Friday 16 June 2017

Three cheers for the OECD

Some people wonder about the point of the OECD: an expensive talking shop? A rich countries' club? A hand-wringing observer on the sidelines? I'm generally more positive: lots of good ideas and solid research come out of Paris, even if member governments don't always pay them the attention they should.

Which even the OECD itself recognises: here, for example, is a rather sad graph from the handout that came with the OECD's latest Economic Outlook, which looks at how many of the growth-enhancing reforms the OECD has suggested that countries should undertake have actually been carried out.


Conversely, governments can sometimes smuggle policy ideas into the OECD (and the IMF, and other institutions) and can then give themselves the protective cover of "See? This isn't me and my political agenda, this is the international experts talking".

But in any event, I was delighted to see the OECD (prompted or otherwise) picking up on some good ideas about improvements to our competition policy. They're in the OECD's latest Economist Survey of New Zealand, which you can read online here.

First, they've endorsed the idea of the Commerce Commission being able to conduct proactive "market studies" in a well-designed way. As they put it
market studies...would help markets work better, especially when obstacles and distortions to competition are not caused by competition law violations...Clear definition of the purpose and goals of market studies, the involvement of stakeholders, adequate funding and the capacity to demand information (including confidential information) will be important to drive the success of this initiative (p105)
I've been banging on about this for the last couple of years (here and here and here and...) as has the likes of our Productivity Commission.
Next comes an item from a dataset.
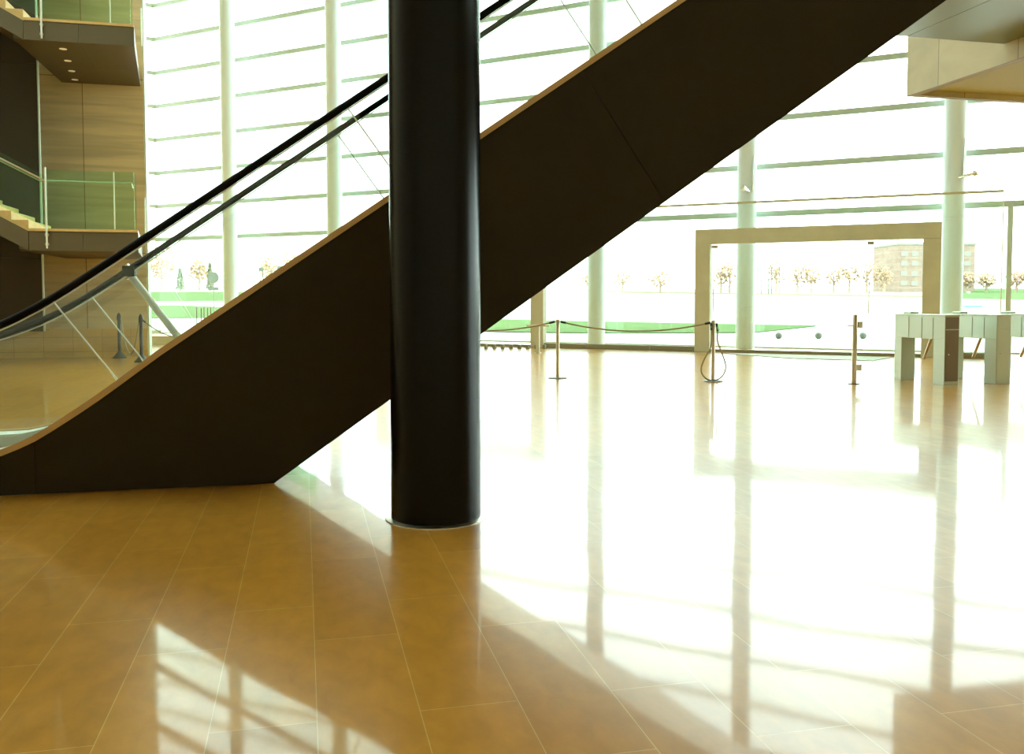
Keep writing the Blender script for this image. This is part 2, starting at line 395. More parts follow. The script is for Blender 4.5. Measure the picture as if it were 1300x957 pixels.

This is an idea that's obvious, simple, desirable, cheap, best practice, and well-canvassed (MBIE's done an exhaustive tyre-kicking consultation), and it's high time for MBIE Minister Simon Bridges to fire the starting gun.

The OECD has also had something to say about our "abuse of market power" legislation (the vexed section 36 of our Commerce Act). It's a bit disingenuous of the OECD to say "The legislative treatment of firms with market power should be reviewed" (p106), since they must know that MBIE's tyre-kicking has included a review of s36: they probably mean it more pejoratively, with a heavy emphasis on the should. In any case they go on to say
Currently, New Zealand's (and Australia's) treatment of firms with market power is unusual. Firms are prohibited from taking advantage of market power only if they are doing so for the purpose of restricting entry, preventing or deterring competitive conduct or eliminating a competitor. Framing the law around intent can be problematic as proving the purpose of commercial conduct has proven difficult for competition regulators. In Australia amending legislation has been drafted to add a mechanism that brings firms under scrutiny based on the effect of commercial conduct on competition (an "effects test") (p106)
There must have been a very funny backroom editorial debate before they settled on our "unusual" regime: "unorthodox" and "idiosyncratic" must have been plausible contenders, but however you phrase it, we're in a policy backwater of our own, and we need to get out of it.

This isn't, to be fair, as much of a walk in the park as the case for market studies: every competition policy regime struggles with these issues. But if the general tone of the OECD's advice is, go the Aussie route with their 'Harper' amendments, I'm fully behind them, for reasons I've also been pushing over the years (especially here, but also here and here and...). Another one for Minister Bridges to put to bed. And he might as well get on with it, as we'd be better off with the Aussie scheme than the European one, which we might end up having to consider if we're serious about the proposed NZ - EU free trade agreement.

There's other good competition stuff in the OECD's report. It says
Other actions to support competition include passing the Commerce (Cartels and Other Matters) Amendment Bill, which would clarify the scope of prohibited cartel behaviour and remove exemptions from the Commerce Act that allow price fixing in international shipping. As argued in previous Surveys, the exemption from Commerce Act provisions for airlines under the Civil Aviation Act should also be revoked (pp105-6)
Totally correct. Why as a trading nation we ever thought it would be a good idea to hobble ourselves with self-inflicted impediments to our freight and tourism is beyond me. It's archaic. Archaic and benign, I quite like: Latin, organ music, stamp collecting. Archaic, inefficient, and anti-competitive, not so much.

Finally, they've got a shopping list of ideas around the Commerce Commission itself, all of which look sensible to me. They've repeated, for example, their previous advice to have "periodic independent assessments of Commerce Commission decisions" (p106). The Commission has been quite good at doing its own, even though some folks (not me) believe it's a waste of space: they say, you can't easily see what would have happened, absent the Commission's decision. It's nonetheless worth attempting, and making it independent would be an improvement.

And they've got various other good governance ideas. "There are no limits", they say on p106, "on reappointment of Commissioners, which is contrary to the OECD's best practice principles. Continuity and institutional memory would be better served through staggered terms for Commissioners and the Chief Executive". As someone who served an, um, unusually long term, I'd have hated it.

But that is why it's such a good idea.